## DATASET EXCERPT
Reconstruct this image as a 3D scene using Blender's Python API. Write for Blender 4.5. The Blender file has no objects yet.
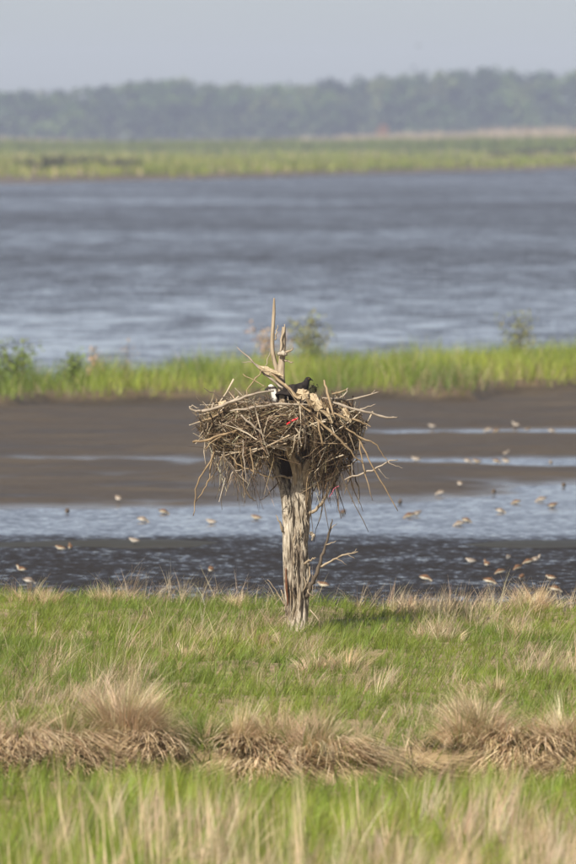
import bpy, math, random
import numpy as np
from mathutils import Vector, Matrix, Quaternion

random.seed(11)
rng = np.random.default_rng(7)
R = math.radians
S = bpy.context.scene
COL = S.collection

# ------------------------------------------------------------------ camera
FPX = 11250.0            # focal length in units of 1/864 of the picture height
HOR = 130.0              # horizon line in the same units
CZ = 4.0                 # height of the lens above the marsh
TY = 90.0                # distance of the dead tree
WZ = -0.45               # water level
cam = bpy.data.cameras.new('camera'); co = bpy.data.objects.new('camera', cam); COL.objects.link(co)
cam.sensor_fit = 'VERTICAL'; cam.sensor_height = 36.0; cam.sensor_width = 24.0
cam.lens = FPX / 864 * 36.0
cam.clip_start = 1.0; cam.clip_end = 20000.0
co.location = (0, 0, CZ)
co.rotation_euler = (R(90) - math.atan((432 - HOR) / FPX), 0, 0)
cam.dof.use_dof = True; cam.dof.focus_distance = 86.8; cam.dof.aperture_fstop = 6.3
S.camera = co
S.render.resolution_x = 683; S.render.resolution_y = 1024

# ------------------------------------------------------------------ sky, sun, exposure
SUN_EL = R(40); SUN_AZ = R(212)      # azimuth clockwise from +Y: behind the camera, a little to the left
w = bpy.data.worlds.new('World'); S.world = w; w.use_nodes = True
nt = w.node_tree
sky = nt.nodes.new('ShaderNodeTexSky'); sky.sky_type = 'NISHITA'; sky.sun_disc = False
sky.sun_elevation = SUN_EL; sky.sun_rotation = SUN_AZ
sky.air_density = 0.6; sky.dust_density = 0.9; sky.ozone_density = 1.5
milky = nt.nodes.new('ShaderNodeHueSaturation'); milky.inputs['Saturation'].default_value = 0.48     # a hazy summer sky, the same in every direction
nt.links.new(sky.outputs[0], milky.inputs['Color']); nt.links.new(milky.outputs[0], nt.nodes['Background'].inputs[0])
nt.nodes['Background'].inputs[1].default_value = 0.074
sd = Vector((math.sin(SUN_AZ) * math.cos(SUN_EL), math.cos(SUN_AZ) * math.cos(SUN_EL), math.sin(SUN_EL)))
sl = bpy.data.lights.new('sun', 'SUN'); so = bpy.data.objects.new('sun', sl); COL.objects.link(so)
sl.energy = 5.0; sl.angle = R(0.53); sl.color = (1.0, 0.93, 0.82)
so.rotation_euler = sd.to_track_quat('Z', 'Y').to_euler()
so.location = (-30, -60, 60)
vs = S.view_settings
vs.view_transform = 'Standard'; vs.look = 'None'; vs.gamma = 1.0; vs.use_curve_mapping = False
vs.exposure = 0.72
S.cycles.use_denoising = True
S.cycles.max_bounces = 6; S.cycles.diffuse_bounces = 3; S.cycles.glossy_bounces = 3
S.cycles.transmission_bounces = 3; S.cycles.volume_bounces = 0

# ------------------------------------------------------------------ helpers
def P(px, py, dy=0.0):
    """picture position at the tree's distance (+dy) -> place in the world"""
    Y = TY + dy
    return Vector(((px - 288) * Y / FPX, Y, CZ - (py - HOR) * Y / FPX))

def G(px, py, z=0.0):
    """picture position on a level z -> place in the world"""
    Y = (CZ - z) * FPX / (py - HOR)
    return ((px - 288) * Y / FPX, Y)

def tag(o, label=None, cat=None, group=None, kind=None):
    if label: o['label'] = label
    if cat: o['category'] = cat
    if group: o['group'] = group
    if kind: o['kind'] = kind
    return o

def link(name, me, mat=None, parent=None):
    o = bpy.data.objects.new(name, me); COL.objects.link(o)
    if mat is not None and me is not None and not me.materials: me.materials.append(mat)
    if parent is not None: o.parent = parent
    return o

def empty(name, loc=(0, 0, 0)):
    o = bpy.data.objects.new(name, None); COL.objects.link(o); o.location = loc
    o.empty_display_size = 0.1
    return o

def mesh_np(name, V, F, col=None, smooth=False):
    """V (n,3), F (m,3 or 4) arrays, col (n,3) optional"""
    V = np.asarray(V, np.float32); F = np.asarray(F, np.int32)
    me = bpy.data.meshes.new(name)
    k = F.shape[1]; m = len(F)
    me.vertices.add(len(V)); me.vertices.foreach_set('co', V.ravel())
    me.loops.add(m * k); me.loops.foreach_set('vertex_index', F.ravel())
    me.polygons.add(m)
    me.polygons.foreach_set('loop_start', np.arange(0, m * k, k, dtype=np.int32))
    me.polygons.foreach_set('loop_total', np.full(m, k, np.int32))
    if smooth: me.polygons.foreach_set('use_smooth', np.ones(m, bool))
    if col is not None:
        a = me.attributes.new('Col', 'FLOAT_COLOR', 'POINT')
        c = np.ones((len(V), 4), np.float32); c[:, :3] = col
        a.data.foreach_set('color', c.ravel())
    me.update(calc_edges=True); me.validate()
    return me

def _hash(ix, iy, s):
    h = (ix.astype(np.int64) * 374761393 + iy.astype(np.int64) * 668265263 + s * 1442695041) & 0xffffffff
    h = ((h ^ (h >> 13)) * 1274126177) & 0xffffffff
    return ((h ^ (h >> 16)) & 0xffff) / 65535.0

def vnoise(x, y, s=0):
    x = np.asarray(x, float); y = np.asarray(y, float)
    ix = np.floor(x).astype(np.int64); iy = np.floor(y).astype(np.int64)
    fx = x - ix; fy = y - iy
    fx = fx * fx * (3 - 2 * fx); fy = fy * fy * (3 - 2 * fy)
    a = _hash(ix, iy, s); b = _hash(ix + 1, iy, s); c = _hash(ix, iy + 1, s); d = _hash(ix + 1, iy + 1, s)
    return (a * (1 - fx) + b * fx) * (1 - fy) + (c * (1 - fx) + d * fx) * fy

def fbm(x, y, s=0, o=3):
    t = 0; a = 0.5; n = 0
    for k in range(o):
        t = t + a * vnoise(x * 2 ** k, y * 2 ** k, s + 17 * k); n += a; a *= 0.5
    return t / n

def sstep(a, b, x):
    t = np.clip((np.asarray(x, float) - a) / (b - a), 0, 1)
    return t * t * (3 - 2 * t)

# ------------------------------------------------------------------ materials
def newmat(name):
    m = bpy.data.materials.new(name); m.use_nodes = True
    n = m.node_tree.nodes; l = m.node_tree.links
    return m, n, l, n['Principled BSDF']

def noise(n, l, scale, detail=4, vec=None, rough=0.55, mapping=None):
    t = n.new('ShaderNodeTexNoise'); t.inputs['Scale'].default_value = scale
    t.inputs['Detail'].default_value = detail; t.inputs['Roughness'].default_value = rough
    if vec is not None:
        if mapping:
            mp = n.new('ShaderNodeMapping'); mp.inputs['Scale'].default_value = mapping
            l.new(vec, mp.inputs[0]); vec = mp.outputs[0]
        l.new(vec, t.inputs['Vector'])
    return t

def ramp(n, l, fac, stops):
    r = n.new('ShaderNodeValToRGB'); e = r.color_ramp.elements
    while len(e) < len(stops): e.new(0.5)
    for k, (p, c) in enumerate(stops):
        e[k].position = p; e[k].color = (*c, 1) if len(c) == 3 else c
    l.new(fac, r.inputs[0]); return r

def math_n(n, l, op, a, b=None, c=None):
    m = n.new('ShaderNodeMath'); m.operation = op
    for i, v in enumerate((a, b, c)):
        if v is None: continue
        if isinstance(v, (int, float)): m.inputs[i].default_value = v
        else: l.new(v, m.inputs[i])
    return m.outputs[0]

def blade_mat(name, transl=0.3, rough=0.5, spec=0.3):
    m, n, l, b = newmat(name)
    a = n.new('ShaderNodeAttribute'); a.attribute_name = 'Col'
    l.new(a.outputs['Color'], b.inputs['Base Color'])
    b.inputs['Roughness'].default_value = rough
    b.inputs['Specular IOR Level'].default_value = spec
    t = n.new('ShaderNodeBsdfTranslucent'); l.new(a.outputs['Color'], t.inputs['Color'])
    mx = n.new('ShaderNodeMixShader'); mx.inputs[0].default_value = transl
    l.new(b.outputs[0], mx.inputs[1]); l.new(t.outputs[0], mx.inputs[2])
    l.new(mx.outputs[0], n['Material Output'].inputs['Surface'])
    return m

M_GRASS = blade_mat('grass_blades', 0.36)
M_LEAF = blade_mat('leaves', 0.2, 0.6, 0.2)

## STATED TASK
Tally up the lines in the preceding listing that contain the string "scene". Respond with the number and nothing else.

## FULL OUTPUT
2